* **Dataset section**

○ ○ ○ ○ ○

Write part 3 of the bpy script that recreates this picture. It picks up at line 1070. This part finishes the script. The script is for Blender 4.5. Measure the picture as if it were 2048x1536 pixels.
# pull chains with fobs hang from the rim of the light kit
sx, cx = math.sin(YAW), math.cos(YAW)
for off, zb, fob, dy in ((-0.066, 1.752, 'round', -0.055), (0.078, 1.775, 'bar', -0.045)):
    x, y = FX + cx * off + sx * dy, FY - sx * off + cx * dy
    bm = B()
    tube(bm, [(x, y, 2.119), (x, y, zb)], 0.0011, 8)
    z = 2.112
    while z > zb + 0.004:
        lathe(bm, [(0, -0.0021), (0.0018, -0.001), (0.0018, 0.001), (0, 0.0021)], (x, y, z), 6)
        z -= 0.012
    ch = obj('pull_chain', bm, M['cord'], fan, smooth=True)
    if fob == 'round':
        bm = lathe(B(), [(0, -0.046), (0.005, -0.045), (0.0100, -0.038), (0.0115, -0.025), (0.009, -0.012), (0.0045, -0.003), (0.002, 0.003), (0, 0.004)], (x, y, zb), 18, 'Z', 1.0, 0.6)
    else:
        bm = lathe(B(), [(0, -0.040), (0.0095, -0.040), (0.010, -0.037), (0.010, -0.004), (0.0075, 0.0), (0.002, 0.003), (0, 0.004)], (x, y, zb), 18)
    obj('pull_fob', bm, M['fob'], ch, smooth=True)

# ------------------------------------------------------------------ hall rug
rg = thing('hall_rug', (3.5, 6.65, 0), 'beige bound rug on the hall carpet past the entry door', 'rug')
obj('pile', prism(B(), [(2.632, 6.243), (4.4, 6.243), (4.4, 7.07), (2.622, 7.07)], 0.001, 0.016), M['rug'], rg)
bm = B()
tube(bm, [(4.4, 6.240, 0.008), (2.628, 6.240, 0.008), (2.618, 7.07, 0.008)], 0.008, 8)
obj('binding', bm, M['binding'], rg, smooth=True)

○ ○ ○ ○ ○

* **Stated goal**
Copy the material above back out, exactly as written.

* **Response to the exercise**
Write part 3 of the bpy script that recreates this picture. It picks up at line 1070. This part finishes the script. The script is for Blender 4.5. Measure the picture as if it were 2048x1536 pixels.
# pull chains with fobs hang from the rim of the light kit
sx, cx = math.sin(YAW), math.cos(YAW)
for off, zb, fob, dy in ((-0.066, 1.752, 'round', -0.055), (0.078, 1.775, 'bar', -0.045)):
    x, y = FX + cx * off + sx * dy, FY - sx * off + cx * dy
    bm = B()
    tube(bm, [(x, y, 2.119), (x, y, zb)], 0.0011, 8)
    z = 2.112
    while z > zb + 0.004:
        lathe(bm, [(0, -0.0021), (0.0018, -0.001), (0.0018, 0.001), (0, 0.0021)], (x, y, z), 6)
        z -= 0.012
    ch = obj('pull_chain', bm, M['cord'], fan, smooth=True)
    if fob == 'round':
        bm = lathe(B(), [(0, -0.046), (0.005, -0.045), (0.0100, -0.038), (0.0115, -0.025), (0.009, -0.012), (0.0045, -0.003), (0.002, 0.003), (0, 0.004)], (x, y, zb), 18, 'Z', 1.0, 0.6)
    else:
        bm = lathe(B(), [(0, -0.040), (0.0095, -0.040), (0.010, -0.037), (0.010, -0.004), (0.0075, 0.0), (0.002, 0.003), (0, 0.004)], (x, y, zb), 18)
    obj('pull_fob', bm, M['fob'], ch, smooth=True)

# ------------------------------------------------------------------ hall rug
rg = thing('hall_rug', (3.5, 6.65, 0), 'beige bound rug on the hall carpet past the entry door', 'rug')
obj('pile', prism(B(), [(2.632, 6.243), (4.4, 6.243), (4.4, 7.07), (2.622, 7.07)], 0.001, 0.016), M['rug'], rg)
bm = B()
tube(bm, [(4.4, 6.240, 0.008), (2.628, 6.240, 0.008), (2.618, 7.07, 0.008)], 0.008, 8)
obj('binding', bm, M['binding'], rg, smooth=True)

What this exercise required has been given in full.